Mark to market deals helped Enron to build a gigantic paper empire. What nobody realized was, the empire was a house of cards built on a pool of gasoline. Creative accounting practices with the help of phony people and company’s corporate money, invested in Enron stock, on the only condition that it would always rise up.

In layman terms, mark to market is a type of a deal where the company projects its future profits of the project before it even starts, so that investors could pitch in money and the sole onus of investing doesn’t fall on the company only.

One of the murky deals involved an investment by a Lebanese speculator, Mr. M. YASS. A joke on the regulators and regulating agencies, as the real name of that non-existent person was ‘My ass.’ Loads of curious deals like these, for e.g. shelf companies like Raptor, Chewco, Jedi, YODA, Death star, Star Galactica (Reference to Star Wars) invested in the company and its CFO Andy Fastow used Enron Corporate money through these shelf companies and involved other banks and investment firms to tap their money into Enron stock so it always goes up and up. He betted his money, Enron money on the future guarantee that Enron stock would always go up and up, no matter what.

Ask how

Enron’s business dealings did pose a lot of questions, like even after a bad quarter how was it able to make profits and show higher returns on its balance sheets. What was its business style (which was unclear to a lot of wall street analysts) and why did it never show its balance sheets and even if it did, how come it was able to show surging growth year after year.

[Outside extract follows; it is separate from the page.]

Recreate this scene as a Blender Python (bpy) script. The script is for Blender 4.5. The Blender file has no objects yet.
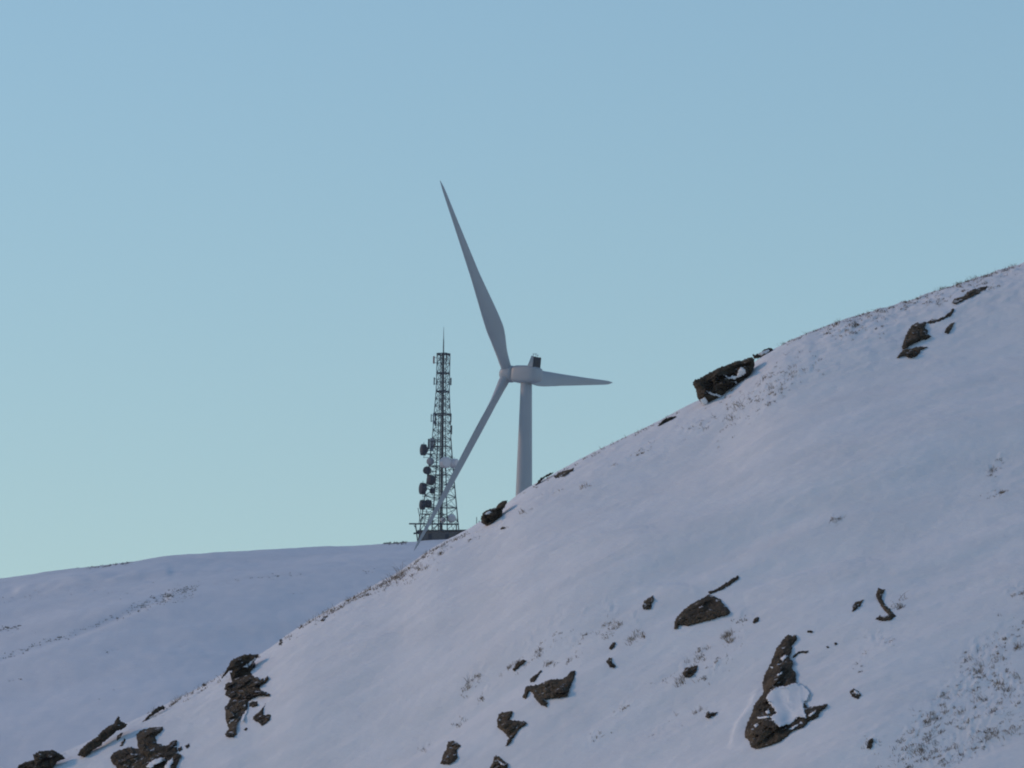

Most of the agencies and govt. and private regulators had accepted Enron’s balance sheets on the company’s face value. Those who asked were shooed away or made enemy no. 1. A big time investor enquired about the company’s balance sheet only to be jolted by its CEO’s reply ‘we will keep that in mind, Asshole.’ Greed met pride which met ‘alpha male image’ and it informally changed the company’s tagline.

Ask why, Asshole

From a 70 billion dollar company in 10 years, it was reduced to 20 million dollars in the matter of 21 days. Sharon Watkins, the whistleblower who came out bravely to blow the cover on this casino became the victim of media propaganda and character assassination. The systemic risk, regulatory lax could not be prosecuted because there were no laws to handle a scandal of epic proportions like this.

10 years on, 120,000 employees lost their jobs with no pension money and no social security while the C.E.O’s cashed out and bailed themselves out of the crisis. Enron is a lot similar to Titanic, only in this sinking ship, the captain of this ship lowered the lifeboats for himself, gave himself and his crew a huge bonus and told everyone ‘by the way, everything is going to be fine.’

Rating

It is a fine, classic piece of how greed, insecurity, cult and money can intertwine and enmesh to form a Casino/company which can go nuts. It would be fair to say that you can have a plush home, the best office space in the company and the best company to work for and ultimately, it is your integrity which will determine you. The greatest innovation of globalization is the globalization of greed and to think that it is gone, think of Lehmann or Northern Rock in 2008, five years on and the man who crashed the Wall Street in 2008 just did an Enron 2.0. It’s a must watch to understand corporatism.